Uganda economic growth seen gaining steam next year

Jul 17, 2012

Uganda's economic growth should pick up steam next year after slowing this year

JOHANNESBURG - Uganda's economic growth should pick up steam next year after slowing this year as high inflation and interest rates squeeze consumption and investment infrastructure spending.

The landlocked nation's economy will grow 4.8 percent this year and 6.4 percent next, the poll of 10 economists found, slower than the 6.2 and 7.0 percent anticipated in February.

"We believe GDP growth will have bottomed out in the first half of 2012 with capital investment leading the acceleration in economic activity over the next 18 months," said Mark Bohlund, senior economist at IHS Global Insight.

More recently though, East Africa's third-biggest economy has struggled with excessively high inflation, which hit an 18-year high of 30.4 percent in October, robbing consumers of disposable income.

As prices sky-rocketed, the Central Bank of Uganda implemented a very tight monetary policy, largely to the detriment of economic growth.

"Very high inflation and tight monetary policy have constrained economic growth over the first part of 2012, adversely affecting consumption and investment," said Gregan Anderson, analyst at Business Monitor International.

Interest rates in rich nations are languishing near zero as they try to stimulate depressed economic growth, while Uganda's benchmark rate is among the highest in the world at 19 percent.

The shock treatment of high interest rates has so far been effective as the consumer price index slowed for the fourth straight month in June to 18 percent on a year-on-year basis from 18.6 percent in the previous month.

Still, Uganda's inflation is likely to remain in double digits this year with the poll forecasting inflation to average 16.7 percent in 2012 but easing to 8.2 percent next year.

 

FALLING INTEREST

 

Analysts expect interest rates to start normalising towards the end of the year as inflation slows, harnessing the spending power of the 33 million population whilst allowing the government to continue with its infrastructure programmes.

"This should be led by investment into the energy sector with residential construction and private consumption joining in following the normalisation of inflation and interest rates," said Bohlund.

Uganda's economy grew 2.4 percent in the first quarter of 2012 after declining 2.6 percent in the previous three months, driven by growth in the industrial, construction and manufacturing sectors. It grew 6.3 percent in the fiscal year to end-June 2011, official data showed.
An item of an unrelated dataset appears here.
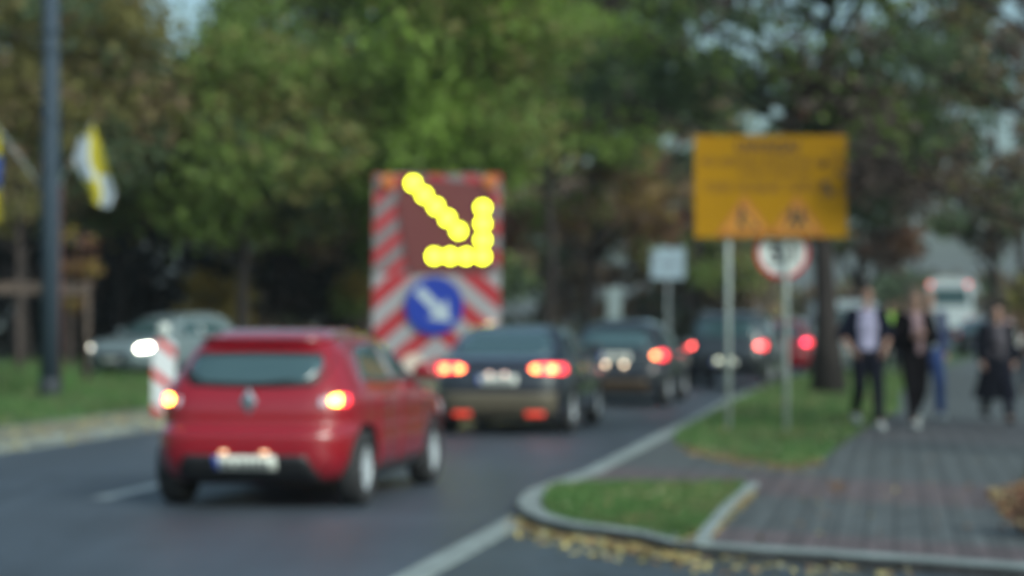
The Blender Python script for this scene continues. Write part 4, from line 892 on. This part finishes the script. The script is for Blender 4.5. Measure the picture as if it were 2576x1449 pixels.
    if scarf:
        mb = MB(); n = 14; pts = [(.085*math.cos(2*math.pi*i/n), .01+.08*math.sin(2*math.pi*i/n), 1.515-.03*math.sin(-2*math.pi*i/n)*1.0) for i in range(n+1)]
        mb.tube(pts, .038, 10); mb.tube([(.03, -.09, 1.5), (.04, -.15, 1.35), (.035, -.155, 1.15), (.03, -.15, .98)], [.04, .045, .045, .04], 10); mb.tube([(-.02, -.10, 1.5), (-.03, -.15, 1.36), (-.03, -.155, 1.2)], [.04, .042, .038], 10)
        o = mb.build('scarf', scarf, t, True); remesh(o, .014, 3)
    return t
def nrm_sign(d, side, k):
    n = d.cross(side); return (n.x*-k) > 0 if abs(n.x) > .2 else n.z > 0
dark_j = mat('dark jacket cloth', (.011, .013, .024), .85, spec=.02, var=.2, vs_=8); lilac = mat('lilac white shirt', (.33, .31, .45), .85, var=.08, vs_=6); dark_t = mat('dark trousers cloth', (.011, .012, .019), .9, spec=.02)
black_k = mat('black knit', (.010, .009, .011), .9, spec=.02); pink_s = mat('dusty pink scarf', (.34, .22, .24), .9, var=.25, vs_=12); navy_j = mat('navy jacket cloth', (.018, .03, .085), .85); jeans = mat('blue denim', (.03, .06, .18), .9, var=.15, vs_=8)
coat_k = mat('black coat cloth', (.009, .010, .015), .9, spec=.02); grey_s = mat('grey scarf', (.08, .07, .085), .9, var=.2, vs_=12)
person(2180, 31.0, 1.84, R(4), 'man in an open dark jacket over a pale lilac shirt with white shoes', dark_j, lilac, dark_t, shoe_w, hair_d, 'pockets', short=True)
w2 = person(2300, 31.3, 1.78, R(5), 'person in black with a dusty pink scarf holding a cup at the chest', black_k, black_k, black_k, shoe_w, hair_l, 'chest', scarf=pink_s, flip=-1, longhair=True)
person(2336, 33.6, 1.80, R(5), 'person in a navy jacket and blue jeans half hidden behind the pink scarf', navy_j, mat('pale top', (.2, .23, .25), .8), jeans, shoe_w, hair_l, 'walk', flip=1)
person(2506, 32.6, 1.60, R(8), 'woman in a long black coat and grey scarf at the right', coat_k, grey_s, dark_t, shoe_d, hair_d, 'walk', longhair=True, coat=True, scarf=grey_s, flip=1).scale.x *= 1.14
person(2556, 46, 1.66, R(5), 'distant person in a pinkish top behind the long black coat', mat('pink grey top', (.3, .17, .18), .9), mat('white top', (.5, .5, .5), .8), dark_t, shoe_d, hair_d, 'walk', detail=False)
person(2238, 62, 1.85, R(5), 'distant person in a lime green vest between the walking men', mat('lime vest', (.28, .5, .06), .8), mat('lime shirt', (.28, .5, .08), .8), dark_t, shoe_d, hair_d, 'walk', detail=False)
# cup held at the chest
c = Vector(w2.location) + Matrix.Rotation(R(5), 3, 'Z') @ (Vector((-.01, -.33, 1.26))*1.78*1.015/1.8)
t = thing('cup', c, 0, 'small pinkish cup held at the chest by the person with the scarf', 'cup'); MB().tube([(0, 0, -.05), (0, 0, .05)], [.028, .038], 16).build('body', mat('cup paper', (.35, .2, .2), .6), t, True); MB().tube([(0, 0, .05), (0, 0, .06)], [.04, .037], 16).build('lid', black, t, True)

# ------------------------------------------------------------------ thin air between the camera and the far trees
hz = bpy.data.materials.new('thin haze'); hz.use_nodes = True; hn = hz.node_tree; hn.nodes.remove(hn.nodes['Principled BSDF'])
pvn = hn.nodes.new('ShaderNodeVolumePrincipled'); pvn.inputs['Density'].default_value = .0003; pvn.inputs['Color'].default_value = (.85, .9, .95, 1); pvn.inputs['Anisotropy'].default_value = .2
hn.links.new(pvn.outputs[0], hn.nodes['Material Output'].inputs['Volume'])
mb = MB(); mb.box((0, 420, 10), (1040, 1000, 22.2)); o = mb.build('haze', hz); o['kind'] = 'stuff'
In Kenya, East Africa's biggest economy, growth is expected to have fared much better despite the country also having high inflation.

Its economy is expected to expand 5.0 percent this year and 5.6 percent next, benefiting from good trade links with other east Africa bloc members rather than the traditional export destination of Europe, which is struggling with a debt crisis.

On the west coast, Africa's top oil producers Nigeria and Angola, are jostling for the number one spot and are expected to register robust growth as oil prices hover around $100 per barrel. Nigeria could grow 7.0 percent and Angola 9.1 percent.

Uganda is also preparing to kick off its own oil production next year, which could catapult its growth forecasts, making it part of the elite league of oil exporters that grow close to 10 percent a year.

Its plans to become a top 50 oil producer are now back on track after Tullow Oil said it had signed a delayed deal, bringing China's CNOOC and France's Total in to develop the country's oil resources.

Finalisation of the deal will start a $10 billion investment project involving a new refinery and other key infrastructure to enable commercial crude production.